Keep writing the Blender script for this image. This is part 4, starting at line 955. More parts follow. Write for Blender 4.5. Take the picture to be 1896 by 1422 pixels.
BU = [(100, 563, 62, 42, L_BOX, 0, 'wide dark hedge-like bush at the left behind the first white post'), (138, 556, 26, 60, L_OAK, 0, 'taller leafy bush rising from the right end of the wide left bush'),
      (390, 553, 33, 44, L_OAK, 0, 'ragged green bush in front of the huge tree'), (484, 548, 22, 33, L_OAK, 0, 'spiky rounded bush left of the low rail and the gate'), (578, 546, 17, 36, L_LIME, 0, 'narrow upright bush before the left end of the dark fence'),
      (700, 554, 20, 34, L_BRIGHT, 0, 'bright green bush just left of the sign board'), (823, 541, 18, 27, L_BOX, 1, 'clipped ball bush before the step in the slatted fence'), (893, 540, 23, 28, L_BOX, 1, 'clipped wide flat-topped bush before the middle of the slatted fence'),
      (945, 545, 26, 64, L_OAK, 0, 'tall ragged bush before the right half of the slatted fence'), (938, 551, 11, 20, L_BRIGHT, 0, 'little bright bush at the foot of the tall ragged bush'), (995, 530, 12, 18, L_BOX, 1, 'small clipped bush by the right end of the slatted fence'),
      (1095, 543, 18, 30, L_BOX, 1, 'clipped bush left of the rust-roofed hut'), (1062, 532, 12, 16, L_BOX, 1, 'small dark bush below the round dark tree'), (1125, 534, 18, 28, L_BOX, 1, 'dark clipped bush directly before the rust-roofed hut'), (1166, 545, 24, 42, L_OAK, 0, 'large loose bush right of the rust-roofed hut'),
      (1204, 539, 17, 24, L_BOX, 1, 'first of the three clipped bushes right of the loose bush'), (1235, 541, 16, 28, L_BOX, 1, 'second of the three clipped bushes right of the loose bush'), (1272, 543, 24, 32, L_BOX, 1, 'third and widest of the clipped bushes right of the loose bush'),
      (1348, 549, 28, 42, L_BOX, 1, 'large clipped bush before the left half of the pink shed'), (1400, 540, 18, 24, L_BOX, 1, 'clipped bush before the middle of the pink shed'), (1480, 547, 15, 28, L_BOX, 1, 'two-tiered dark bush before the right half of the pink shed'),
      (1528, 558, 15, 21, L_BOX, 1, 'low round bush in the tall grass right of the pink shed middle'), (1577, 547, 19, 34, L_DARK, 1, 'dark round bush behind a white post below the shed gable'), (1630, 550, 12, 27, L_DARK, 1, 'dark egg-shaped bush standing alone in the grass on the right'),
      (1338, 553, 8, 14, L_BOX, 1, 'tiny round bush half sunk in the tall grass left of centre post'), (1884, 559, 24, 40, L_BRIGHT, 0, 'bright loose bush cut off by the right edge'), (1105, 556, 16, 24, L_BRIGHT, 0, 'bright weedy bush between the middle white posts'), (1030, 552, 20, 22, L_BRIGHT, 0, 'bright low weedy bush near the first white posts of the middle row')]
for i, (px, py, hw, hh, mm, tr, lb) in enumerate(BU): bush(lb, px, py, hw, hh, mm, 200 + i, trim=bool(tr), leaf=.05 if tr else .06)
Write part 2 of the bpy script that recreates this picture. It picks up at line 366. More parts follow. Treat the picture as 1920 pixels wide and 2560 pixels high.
***
Exercise instructions →
Set down every line of the listing above again, exactly as given.

Result →
Keep writing the Blender script for this image. This is part 4, starting at line 955. More parts follow. Write for Blender 4.5. Take the picture to be 1896 by 1422 pixels.
BU = [(100, 563, 62, 42, L_BOX, 0, 'wide dark hedge-like bush at the left behind the first white post'), (138, 556, 26, 60, L_OAK, 0, 'taller leafy bush rising from the right end of the wide left bush'),
      (390, 553, 33, 44, L_OAK, 0, 'ragged green bush in front of the huge tree'), (484, 548, 22, 33, L_OAK, 0, 'spiky rounded bush left of the low rail and the gate'), (578, 546, 17, 36, L_LIME, 0, 'narrow upright bush before the left end of the dark fence'),
      (700, 554, 20, 34, L_BRIGHT, 0, 'bright green bush just left of the sign board'), (823, 541, 18, 27, L_BOX, 1, 'clipped ball bush before the step in the slatted fence'), (893, 540, 23, 28, L_BOX, 1, 'clipped wide flat-topped bush before the middle of the slatted fence'),
      (945, 545, 26, 64, L_OAK, 0, 'tall ragged bush before the right half of the slatted fence'), (938, 551, 11, 20, L_BRIGHT, 0, 'little bright bush at the foot of the tall ragged bush'), (995, 530, 12, 18, L_BOX, 1, 'small clipped bush by the right end of the slatted fence'),
      (1095, 543, 18, 30, L_BOX, 1, 'clipped bush left of the rust-roofed hut'), (1062, 532, 12, 16, L_BOX, 1, 'small dark bush below the round dark tree'), (1125, 534, 18, 28, L_BOX, 1, 'dark clipped bush directly before the rust-roofed hut'), (1166, 545, 24, 42, L_OAK, 0, 'large loose bush right of the rust-roofed hut'),
      (1204, 539, 17, 24, L_BOX, 1, 'first of the three clipped bushes right of the loose bush'), (1235, 541, 16, 28, L_BOX, 1, 'second of the three clipped bushes right of the loose bush'), (1272, 543, 24, 32, L_BOX, 1, 'third and widest of the clipped bushes right of the loose bush'),
      (1348, 549, 28, 42, L_BOX, 1, 'large clipped bush before the left half of the pink shed'), (1400, 540, 18, 24, L_BOX, 1, 'clipped bush before the middle of the pink shed'), (1480, 547, 15, 28, L_BOX, 1, 'two-tiered dark bush before the right half of the pink shed'),
      (1528, 558, 15, 21, L_BOX, 1, 'low round bush in the tall grass right of the pink shed middle'), (1577, 547, 19, 34, L_DARK, 1, 'dark round bush behind a white post below the shed gable'), (1630, 550, 12, 27, L_DARK, 1, 'dark egg-shaped bush standing alone in the grass on the right'),
      (1338, 553, 8, 14, L_BOX, 1, 'tiny round bush half sunk in the tall grass left of centre post'), (1884, 559, 24, 40, L_BRIGHT, 0, 'bright loose bush cut off by the right edge'), (1105, 556, 16, 24, L_BRIGHT, 0, 'bright weedy bush between the middle white posts'), (1030, 552, 20, 22, L_BRIGHT, 0, 'bright low weedy bush near the first white posts of the middle row')]
for i, (px, py, hw, hh, mm, tr, lb) in enumerate(BU): bush(lb, px, py, hw, hh, mm, 200 + i, trim=bool(tr), leaf=.05 if tr else .06)
Write part 2 of the bpy script that recreates this picture. It picks up at line 366. More parts follow. Treat the picture as 1920 pixels wide and 2560 pixels high.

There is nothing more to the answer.